Terlebih, tidak ada sponsor dari pihak mana pun untuk kembali menerbitkan Obor Rakyat. Dengan begitiu, pemberitaan dipastikan akan tetap terjaga independensinya. "Sebagai media, kami tidak akan ke kanan maupun ke kiri. Kami berada di tengah-tengah," tegasnya.
Menurutnya, produk tabloid Obor Rakyat saat Pilpres 2014 lalu hingga membuat dipidanakan adalah hal yang biasa. mSebab, adalah hak narasumber memperkarakan pihak media jika merasa ada produk yang tidak tepat.
Dia menegaskan, dirinya mendekam di penjara bukan berarti dunia jurnalistik yang digelutinya harus selesai. "Saya sama seperti teman-teman yang lain, jadi petani, saya tidak punya lahan. Apa yang saya bisa ya layaknya seorang wartawan. Membuat berita dan menginformasikan kepada masyarakat," paparnya.
Dua pimpinan Obor Rakyat, Darmawan Sepriyosa dan Setyardi Budiono, yang terjerat kasus karena pemberitaan di tabloid Obor Rakyat pada Pilpres 2014, divonis 8 bulan penjara oleh Pengadilan Negeri Jakarta Pusat pada November 2016.
Keduanya terbukti melakukan pidana penistaan dengan tulisan terhadap Presiden Joko Widodo pada Pilpres 2014. Keduanya mengajukan banding ke Pengadilan Tinggi DKI Jakarta.
Namun, justru Pengadilan Tinggi memperberat hukuman keduanya menjadi setahun penjara. Selanjutnya, pengajuan kasasi keduanya ditolak oleh MA.

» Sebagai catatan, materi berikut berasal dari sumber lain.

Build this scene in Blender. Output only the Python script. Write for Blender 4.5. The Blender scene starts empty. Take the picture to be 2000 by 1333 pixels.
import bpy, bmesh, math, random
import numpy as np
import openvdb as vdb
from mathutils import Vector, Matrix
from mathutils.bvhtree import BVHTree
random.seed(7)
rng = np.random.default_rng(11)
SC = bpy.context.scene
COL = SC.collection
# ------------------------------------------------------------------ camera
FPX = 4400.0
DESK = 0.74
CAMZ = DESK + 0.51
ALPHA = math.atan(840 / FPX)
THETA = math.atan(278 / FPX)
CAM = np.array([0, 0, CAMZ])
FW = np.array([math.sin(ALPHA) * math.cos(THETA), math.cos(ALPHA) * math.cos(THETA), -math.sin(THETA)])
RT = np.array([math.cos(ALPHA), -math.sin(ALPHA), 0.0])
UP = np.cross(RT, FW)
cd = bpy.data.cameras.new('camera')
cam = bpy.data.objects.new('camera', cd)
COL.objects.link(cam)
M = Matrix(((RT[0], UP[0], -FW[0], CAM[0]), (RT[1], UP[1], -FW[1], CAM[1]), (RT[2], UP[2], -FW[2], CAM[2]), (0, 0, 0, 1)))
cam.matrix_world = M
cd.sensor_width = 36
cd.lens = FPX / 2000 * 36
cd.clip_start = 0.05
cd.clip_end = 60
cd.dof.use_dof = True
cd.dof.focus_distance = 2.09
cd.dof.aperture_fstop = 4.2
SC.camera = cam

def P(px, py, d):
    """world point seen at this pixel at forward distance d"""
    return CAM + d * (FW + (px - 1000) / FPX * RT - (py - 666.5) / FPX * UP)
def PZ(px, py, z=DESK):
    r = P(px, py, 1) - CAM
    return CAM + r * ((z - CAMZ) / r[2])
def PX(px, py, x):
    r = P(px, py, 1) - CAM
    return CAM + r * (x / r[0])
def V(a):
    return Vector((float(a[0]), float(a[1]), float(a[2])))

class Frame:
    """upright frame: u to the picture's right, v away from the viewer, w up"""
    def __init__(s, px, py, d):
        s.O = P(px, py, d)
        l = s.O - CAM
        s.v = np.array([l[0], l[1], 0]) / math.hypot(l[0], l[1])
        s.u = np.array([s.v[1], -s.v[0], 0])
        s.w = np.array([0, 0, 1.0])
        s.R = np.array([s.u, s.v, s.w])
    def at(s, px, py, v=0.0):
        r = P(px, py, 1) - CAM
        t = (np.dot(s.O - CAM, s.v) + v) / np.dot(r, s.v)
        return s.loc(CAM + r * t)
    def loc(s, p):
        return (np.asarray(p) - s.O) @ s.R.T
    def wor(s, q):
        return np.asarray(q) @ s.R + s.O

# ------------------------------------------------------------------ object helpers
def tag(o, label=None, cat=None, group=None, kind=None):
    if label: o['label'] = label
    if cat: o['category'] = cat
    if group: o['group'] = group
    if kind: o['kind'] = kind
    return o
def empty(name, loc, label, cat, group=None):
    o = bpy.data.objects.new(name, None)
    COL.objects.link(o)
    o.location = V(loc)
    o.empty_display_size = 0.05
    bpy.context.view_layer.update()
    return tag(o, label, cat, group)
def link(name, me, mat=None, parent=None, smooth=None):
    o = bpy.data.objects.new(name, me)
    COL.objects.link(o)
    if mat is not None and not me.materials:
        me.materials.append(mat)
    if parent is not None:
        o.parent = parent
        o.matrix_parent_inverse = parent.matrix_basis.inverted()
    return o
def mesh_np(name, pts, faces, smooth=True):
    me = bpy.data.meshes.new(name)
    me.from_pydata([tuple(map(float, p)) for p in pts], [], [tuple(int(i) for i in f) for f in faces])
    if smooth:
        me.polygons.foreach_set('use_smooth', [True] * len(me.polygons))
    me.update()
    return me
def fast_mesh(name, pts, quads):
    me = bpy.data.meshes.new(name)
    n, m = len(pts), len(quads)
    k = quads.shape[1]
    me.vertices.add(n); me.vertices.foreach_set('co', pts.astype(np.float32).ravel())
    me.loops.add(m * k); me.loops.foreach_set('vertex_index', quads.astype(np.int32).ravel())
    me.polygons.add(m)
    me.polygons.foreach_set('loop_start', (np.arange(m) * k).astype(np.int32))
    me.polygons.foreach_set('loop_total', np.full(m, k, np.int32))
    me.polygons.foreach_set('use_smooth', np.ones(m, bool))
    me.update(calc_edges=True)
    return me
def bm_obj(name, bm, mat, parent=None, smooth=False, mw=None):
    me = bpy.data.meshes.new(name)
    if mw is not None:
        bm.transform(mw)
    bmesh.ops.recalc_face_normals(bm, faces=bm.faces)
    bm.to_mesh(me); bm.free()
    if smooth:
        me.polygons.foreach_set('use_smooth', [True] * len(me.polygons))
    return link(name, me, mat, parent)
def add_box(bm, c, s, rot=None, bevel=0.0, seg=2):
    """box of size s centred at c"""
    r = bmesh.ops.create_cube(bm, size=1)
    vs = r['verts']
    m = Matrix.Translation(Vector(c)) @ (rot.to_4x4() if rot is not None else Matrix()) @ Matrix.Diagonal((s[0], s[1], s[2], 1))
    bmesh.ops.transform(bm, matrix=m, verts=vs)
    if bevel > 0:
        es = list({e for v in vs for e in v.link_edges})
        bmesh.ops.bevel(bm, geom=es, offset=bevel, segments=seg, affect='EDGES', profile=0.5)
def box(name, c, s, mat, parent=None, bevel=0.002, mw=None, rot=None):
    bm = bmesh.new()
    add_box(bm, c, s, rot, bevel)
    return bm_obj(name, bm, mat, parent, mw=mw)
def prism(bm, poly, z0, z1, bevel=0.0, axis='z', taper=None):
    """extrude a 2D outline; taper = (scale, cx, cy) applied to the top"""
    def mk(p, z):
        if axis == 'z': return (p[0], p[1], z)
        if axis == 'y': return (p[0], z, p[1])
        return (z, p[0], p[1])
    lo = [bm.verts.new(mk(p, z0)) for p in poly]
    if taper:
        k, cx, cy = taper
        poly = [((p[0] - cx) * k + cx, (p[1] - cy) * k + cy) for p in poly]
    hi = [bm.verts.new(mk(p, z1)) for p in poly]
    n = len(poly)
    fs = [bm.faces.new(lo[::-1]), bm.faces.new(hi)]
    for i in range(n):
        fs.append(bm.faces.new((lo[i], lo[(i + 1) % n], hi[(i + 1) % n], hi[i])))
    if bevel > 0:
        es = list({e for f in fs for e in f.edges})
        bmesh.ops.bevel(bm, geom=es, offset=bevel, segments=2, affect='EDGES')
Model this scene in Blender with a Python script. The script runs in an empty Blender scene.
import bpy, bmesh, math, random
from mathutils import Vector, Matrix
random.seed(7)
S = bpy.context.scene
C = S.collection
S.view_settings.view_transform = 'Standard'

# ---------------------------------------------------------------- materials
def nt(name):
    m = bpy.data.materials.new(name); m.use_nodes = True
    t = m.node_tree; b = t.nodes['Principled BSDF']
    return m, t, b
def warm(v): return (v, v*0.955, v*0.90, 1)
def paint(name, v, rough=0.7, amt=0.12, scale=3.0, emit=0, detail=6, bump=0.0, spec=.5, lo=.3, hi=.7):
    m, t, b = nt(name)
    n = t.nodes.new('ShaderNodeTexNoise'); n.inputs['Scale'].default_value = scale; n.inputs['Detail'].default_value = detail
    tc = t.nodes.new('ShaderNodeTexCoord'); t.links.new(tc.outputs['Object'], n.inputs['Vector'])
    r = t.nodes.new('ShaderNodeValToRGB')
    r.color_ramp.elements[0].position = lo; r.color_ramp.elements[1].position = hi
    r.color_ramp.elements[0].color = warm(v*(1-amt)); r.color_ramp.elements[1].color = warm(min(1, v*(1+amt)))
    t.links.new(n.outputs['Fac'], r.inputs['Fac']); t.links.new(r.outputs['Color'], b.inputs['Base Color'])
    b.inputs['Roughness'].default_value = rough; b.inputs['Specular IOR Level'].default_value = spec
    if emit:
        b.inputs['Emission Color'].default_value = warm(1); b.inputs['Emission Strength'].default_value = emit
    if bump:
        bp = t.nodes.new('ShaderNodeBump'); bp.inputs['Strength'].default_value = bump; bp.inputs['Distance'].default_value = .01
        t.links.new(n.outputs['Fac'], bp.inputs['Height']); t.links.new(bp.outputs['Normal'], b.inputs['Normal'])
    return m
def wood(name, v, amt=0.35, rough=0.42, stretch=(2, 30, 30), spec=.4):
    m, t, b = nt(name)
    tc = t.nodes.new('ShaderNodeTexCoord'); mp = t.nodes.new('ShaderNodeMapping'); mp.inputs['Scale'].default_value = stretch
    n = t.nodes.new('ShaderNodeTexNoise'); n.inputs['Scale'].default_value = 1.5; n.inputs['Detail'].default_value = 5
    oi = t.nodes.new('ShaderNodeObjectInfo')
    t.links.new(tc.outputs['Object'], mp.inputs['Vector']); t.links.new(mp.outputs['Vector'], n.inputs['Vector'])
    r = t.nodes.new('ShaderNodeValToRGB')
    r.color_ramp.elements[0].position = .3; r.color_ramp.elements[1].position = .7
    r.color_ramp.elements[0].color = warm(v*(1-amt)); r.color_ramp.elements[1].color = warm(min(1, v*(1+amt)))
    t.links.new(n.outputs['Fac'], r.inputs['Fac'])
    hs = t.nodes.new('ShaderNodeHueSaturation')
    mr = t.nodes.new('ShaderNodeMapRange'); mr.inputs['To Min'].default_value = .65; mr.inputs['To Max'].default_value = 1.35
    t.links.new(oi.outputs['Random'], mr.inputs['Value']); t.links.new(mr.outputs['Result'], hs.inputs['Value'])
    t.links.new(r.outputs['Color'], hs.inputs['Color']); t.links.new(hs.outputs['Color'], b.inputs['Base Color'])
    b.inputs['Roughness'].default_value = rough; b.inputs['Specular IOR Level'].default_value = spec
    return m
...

Keduanya baru diesekusi dan ditangkap oleh pihak kejaksaan pada 8 Mei 2018. Keduanya ditahan di Lapas Cipinang, Jakarta Timur. Keduanya ditangkap berdasarkan putusan pengadilan yang sudah berkekuatan hukum tetap atau inkrah.
Pada 3 Januari 2019, keduanya dibebaskan dari penjara karena mendapat cuti bersyarat terhitung 3 Januari 2019 sampai 8 Mei 2019.
Menkumham Ancam Cuti Bersyarat Pempred Obor Rakyat Menteri Hukum dan HAM Yasonna Laoly sempat mengancam cuti bersyarat Setiyardi Budiono dan Darmawan bisa dicabut, jika kembali melakukan pelanggaran hukum atau melakukan pidana yang sama, seperti kembali melakukan fitnah.
"Jadi saya sudah minta secara khusus Dirjen Pas dan Direktur Bina Kamtib mengenai surat itu untuk memanggil. Kemarin saya dengar sudah dipanggil, diingatkan," kata Yasonna.
Setiyardi Budiono tidak ambil pusing dengan ancaman Menkumham tersebut.
Menurutnya, Menkumham tidak dapat serta merta mencabut hak tersebut, kecuali ada tindak pidana yang kembali dilakukan. Sementara, dia saat ini berencana hanya ingin membuat media massa dengan tampilan berbeda dari sebelumnya.
"Harus ada tindak pidana yang saya lakukan lagi. Apa dengan membuat media, saya melakukan tindak pidana? Kan tidak. Saya sebagai wartawan, mau dong buat media. Masa tidak boleh? Itu malah bisa melanggar hak asasi dan Undang-undang Pers," papar Setiyardi Buidono.
Sementara, Dewan Pers mengaku tidak memiliki wewenang untuk mencegah seseorang mempublikasikan media massa.
"Dewan Pers tidak punya kewenangan untuk mencegah seseorang menerbitkan media. Sejauh dia nanti bekerja sesuai UU Pers dan Kode Etik Jurnalistik. Namun, nama itu kan sudah tercemar, jadi dari sisi publik kurang baik," beber anggota Dewan Pers Hendry Ch Bangun saat itu.
Karena itu, Hendry mempersilakan Obor Rakyat kembali terbit. Namun, ia memberi catatan bahwa Obor Rakyat perlu mematuhi Undang-undang Pers, Kode Etik Jurnalistik, dan hukum positif yang ada.
"Kalau mau terbit sebagai perusahaan pers, silakan ikuti UU Pers, KEJ, dan semua peraturan DP yang ada. Semua media diharapkan menjalankan fungsi sesuai UU," ujar Hendry Ch Bangun.